RIP - Bobby Smith : Spurs & England

I read with interest and admiration the articles praising Bobby Smith after his sad death yesterday.
I watched Bobby on TV during his Spurs and England days but he was in the Spurs team in the away FA Cup game January 961 when we lost 3-2 (I remember it as a thrilling game with my hero Sam Lawrie keeping us in the game just after half time). Unusually, he did not score against us.
His record spoke for itself; 208 goals in 317 games.
Like Puskas, he appeared to be a portly figure, but that was deceptive as he was solid (prob. from his days down the pit) and had a genuine turn of speed. As my knowledge of his play is confined primarily to the TV, I will leave Spurs fans to dissect his career, performances and skills.
He epitomised the old fashioned bustling centre forward: one who knew where the back of the net was (like our own Eddie Firmani, Stuart Leary and Derek ‘Killer’ Hales) the former two of who were around at the same time.

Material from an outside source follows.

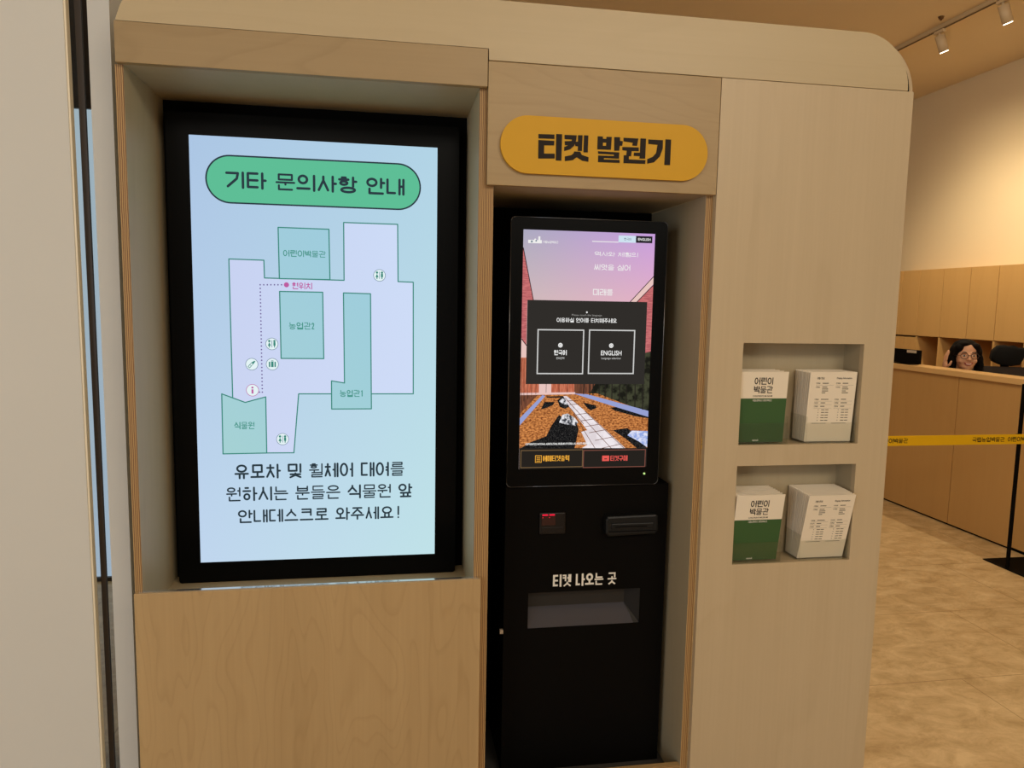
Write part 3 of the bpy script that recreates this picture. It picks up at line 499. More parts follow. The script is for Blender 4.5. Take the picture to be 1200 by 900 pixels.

Bobby was the son of a miner and I suspect (but don’t know) he prob. liked a pint, like ‘Killer’ (as it’s rumoured!). Like ‘Killer’ (and perhaps less like Eddie and Stuart), he took little nonsense from defenders and made them pay for any indiscretions. As the Daily Telegraph reports: “Smith recalled a conversation he had had with Spurs manager Bill Nicholson prior to Spurs' 5-1 win in the 1963 European Cup Winners Final against Atletico Madrid: "Bill Nick told me that their centre-half would come up and hit me hard the first time. And he did. The second time he tried it, I elbowed him in the gut. The ref came up to me and said 'Well done!'"
Those were the days: when referees invigilated more in the mould of a rugby official, letting the game proceed without incessant interruptions and treating players as grown men rather than the over protected, overpaid prima donnas of today’s game with their coloured plastic boots.
Thanks Bobby for gracing our game and providing so much entertainment.